--- Part of a data file ---

++++++++++

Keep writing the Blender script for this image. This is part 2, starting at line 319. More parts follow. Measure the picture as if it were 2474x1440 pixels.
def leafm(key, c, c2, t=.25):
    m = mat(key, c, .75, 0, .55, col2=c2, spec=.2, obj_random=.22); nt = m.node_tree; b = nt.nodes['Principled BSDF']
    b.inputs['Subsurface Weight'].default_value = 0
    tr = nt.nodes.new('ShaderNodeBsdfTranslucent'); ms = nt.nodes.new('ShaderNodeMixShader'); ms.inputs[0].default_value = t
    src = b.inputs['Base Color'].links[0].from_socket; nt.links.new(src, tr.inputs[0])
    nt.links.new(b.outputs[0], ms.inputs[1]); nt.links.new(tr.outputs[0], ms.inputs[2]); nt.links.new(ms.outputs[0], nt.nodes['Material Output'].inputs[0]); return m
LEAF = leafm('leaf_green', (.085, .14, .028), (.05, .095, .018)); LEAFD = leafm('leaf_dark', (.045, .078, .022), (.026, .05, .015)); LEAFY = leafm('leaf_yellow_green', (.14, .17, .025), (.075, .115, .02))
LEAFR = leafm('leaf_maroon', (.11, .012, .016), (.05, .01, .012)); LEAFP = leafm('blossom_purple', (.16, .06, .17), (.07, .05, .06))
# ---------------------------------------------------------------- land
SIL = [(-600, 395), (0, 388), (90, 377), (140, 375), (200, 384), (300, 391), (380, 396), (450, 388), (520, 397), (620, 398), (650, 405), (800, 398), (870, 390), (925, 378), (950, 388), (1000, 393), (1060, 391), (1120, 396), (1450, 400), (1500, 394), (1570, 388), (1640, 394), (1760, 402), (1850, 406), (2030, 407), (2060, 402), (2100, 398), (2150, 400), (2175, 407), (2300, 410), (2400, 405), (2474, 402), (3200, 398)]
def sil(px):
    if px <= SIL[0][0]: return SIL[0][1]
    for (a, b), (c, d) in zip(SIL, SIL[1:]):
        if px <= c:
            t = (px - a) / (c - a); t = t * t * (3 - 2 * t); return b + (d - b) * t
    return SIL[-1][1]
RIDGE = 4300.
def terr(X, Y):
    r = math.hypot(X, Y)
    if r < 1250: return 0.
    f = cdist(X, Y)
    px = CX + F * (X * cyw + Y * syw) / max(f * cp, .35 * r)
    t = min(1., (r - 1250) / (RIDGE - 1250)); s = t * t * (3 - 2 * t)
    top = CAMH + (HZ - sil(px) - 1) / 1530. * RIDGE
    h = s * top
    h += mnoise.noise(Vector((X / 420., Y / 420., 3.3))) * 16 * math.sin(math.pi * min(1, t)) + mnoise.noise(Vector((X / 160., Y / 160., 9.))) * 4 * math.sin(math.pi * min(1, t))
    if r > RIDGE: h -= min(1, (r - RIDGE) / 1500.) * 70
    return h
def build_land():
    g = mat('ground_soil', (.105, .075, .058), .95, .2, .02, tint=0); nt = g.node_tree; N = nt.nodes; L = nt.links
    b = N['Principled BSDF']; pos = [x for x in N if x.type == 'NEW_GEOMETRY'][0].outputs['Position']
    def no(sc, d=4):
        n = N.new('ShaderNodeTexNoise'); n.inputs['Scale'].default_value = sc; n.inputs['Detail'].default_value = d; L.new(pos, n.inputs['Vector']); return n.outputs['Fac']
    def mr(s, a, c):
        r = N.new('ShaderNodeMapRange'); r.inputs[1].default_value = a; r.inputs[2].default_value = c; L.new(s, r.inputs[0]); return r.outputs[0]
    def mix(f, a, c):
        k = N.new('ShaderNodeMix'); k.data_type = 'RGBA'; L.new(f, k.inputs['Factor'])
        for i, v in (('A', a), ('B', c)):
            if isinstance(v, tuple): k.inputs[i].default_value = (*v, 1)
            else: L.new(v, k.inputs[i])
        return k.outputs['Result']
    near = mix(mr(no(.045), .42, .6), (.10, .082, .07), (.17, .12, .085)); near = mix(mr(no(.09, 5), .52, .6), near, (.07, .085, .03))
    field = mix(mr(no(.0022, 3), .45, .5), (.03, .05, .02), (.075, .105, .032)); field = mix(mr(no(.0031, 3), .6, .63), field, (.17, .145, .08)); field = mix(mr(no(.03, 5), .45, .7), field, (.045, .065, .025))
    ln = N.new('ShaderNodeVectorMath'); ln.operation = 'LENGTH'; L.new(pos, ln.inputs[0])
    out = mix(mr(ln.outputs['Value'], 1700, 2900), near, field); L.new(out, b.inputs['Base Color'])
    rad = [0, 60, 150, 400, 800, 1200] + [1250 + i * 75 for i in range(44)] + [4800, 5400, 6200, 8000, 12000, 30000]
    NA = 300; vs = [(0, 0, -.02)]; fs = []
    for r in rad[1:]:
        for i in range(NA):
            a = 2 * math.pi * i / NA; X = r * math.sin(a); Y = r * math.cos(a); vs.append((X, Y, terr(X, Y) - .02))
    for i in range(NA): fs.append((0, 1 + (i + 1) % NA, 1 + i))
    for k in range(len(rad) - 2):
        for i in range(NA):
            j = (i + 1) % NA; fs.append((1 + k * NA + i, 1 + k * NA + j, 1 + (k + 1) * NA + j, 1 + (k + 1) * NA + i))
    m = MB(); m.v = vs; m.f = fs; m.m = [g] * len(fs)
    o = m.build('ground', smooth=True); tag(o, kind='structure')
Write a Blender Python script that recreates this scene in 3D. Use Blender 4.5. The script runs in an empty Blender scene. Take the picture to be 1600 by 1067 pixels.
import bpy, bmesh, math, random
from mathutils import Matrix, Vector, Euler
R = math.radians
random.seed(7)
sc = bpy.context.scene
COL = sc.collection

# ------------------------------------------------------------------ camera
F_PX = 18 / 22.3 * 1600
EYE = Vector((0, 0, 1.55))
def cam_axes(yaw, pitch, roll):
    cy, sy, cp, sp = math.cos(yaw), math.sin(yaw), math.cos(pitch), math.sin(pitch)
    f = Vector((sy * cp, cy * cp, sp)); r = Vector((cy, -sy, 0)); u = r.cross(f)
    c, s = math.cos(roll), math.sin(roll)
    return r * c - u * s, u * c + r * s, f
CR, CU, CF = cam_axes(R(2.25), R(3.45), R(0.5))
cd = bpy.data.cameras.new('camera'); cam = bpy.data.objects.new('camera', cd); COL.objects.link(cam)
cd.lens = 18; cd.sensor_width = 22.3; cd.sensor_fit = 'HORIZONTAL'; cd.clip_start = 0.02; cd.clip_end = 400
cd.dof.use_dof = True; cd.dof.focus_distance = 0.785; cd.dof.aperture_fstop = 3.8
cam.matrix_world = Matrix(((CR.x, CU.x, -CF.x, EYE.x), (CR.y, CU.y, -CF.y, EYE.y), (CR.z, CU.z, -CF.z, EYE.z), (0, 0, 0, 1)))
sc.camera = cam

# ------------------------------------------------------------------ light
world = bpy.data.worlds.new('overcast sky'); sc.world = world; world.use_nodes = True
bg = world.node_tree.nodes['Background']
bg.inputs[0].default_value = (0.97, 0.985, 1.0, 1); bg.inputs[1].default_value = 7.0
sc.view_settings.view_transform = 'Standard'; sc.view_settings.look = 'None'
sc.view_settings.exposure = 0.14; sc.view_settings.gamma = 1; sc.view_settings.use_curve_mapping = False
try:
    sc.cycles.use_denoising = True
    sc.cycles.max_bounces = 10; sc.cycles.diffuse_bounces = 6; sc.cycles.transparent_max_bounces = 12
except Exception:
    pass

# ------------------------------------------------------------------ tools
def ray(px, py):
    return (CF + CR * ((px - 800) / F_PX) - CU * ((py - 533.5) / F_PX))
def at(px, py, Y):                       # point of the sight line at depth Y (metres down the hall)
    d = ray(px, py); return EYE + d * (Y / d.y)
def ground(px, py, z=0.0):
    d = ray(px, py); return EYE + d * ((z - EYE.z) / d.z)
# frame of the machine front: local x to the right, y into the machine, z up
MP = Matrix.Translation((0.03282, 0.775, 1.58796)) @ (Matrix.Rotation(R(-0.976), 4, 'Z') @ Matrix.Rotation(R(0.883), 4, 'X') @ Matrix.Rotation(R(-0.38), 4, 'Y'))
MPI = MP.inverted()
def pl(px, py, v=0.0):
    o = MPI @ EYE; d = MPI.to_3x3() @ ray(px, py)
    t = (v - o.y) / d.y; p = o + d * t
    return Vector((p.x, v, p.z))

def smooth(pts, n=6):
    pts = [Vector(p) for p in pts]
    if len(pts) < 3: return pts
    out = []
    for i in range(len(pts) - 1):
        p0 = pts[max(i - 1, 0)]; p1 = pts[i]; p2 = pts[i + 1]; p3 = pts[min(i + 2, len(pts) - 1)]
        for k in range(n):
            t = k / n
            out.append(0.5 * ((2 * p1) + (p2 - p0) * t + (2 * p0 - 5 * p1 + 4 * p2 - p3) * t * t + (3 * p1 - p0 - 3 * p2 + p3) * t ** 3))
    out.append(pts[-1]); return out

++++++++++

--- SHORT EXERCISE ---
The first line to be transcribed is the one containing "Write a Blender", and the last is the one containing "COL = sc.collection". Transcribe exactly those lines and nothing else.

--- ANSWER TO THE TASK ---
Write a Blender Python script that recreates this scene in 3D. Use Blender 4.5. The script runs in an empty Blender scene. Take the picture to be 1600 by 1067 pixels.
import bpy, bmesh, math, random
from mathutils import Matrix, Vector, Euler
R = math.radians
random.seed(7)
sc = bpy.context.scene
COL = sc.collection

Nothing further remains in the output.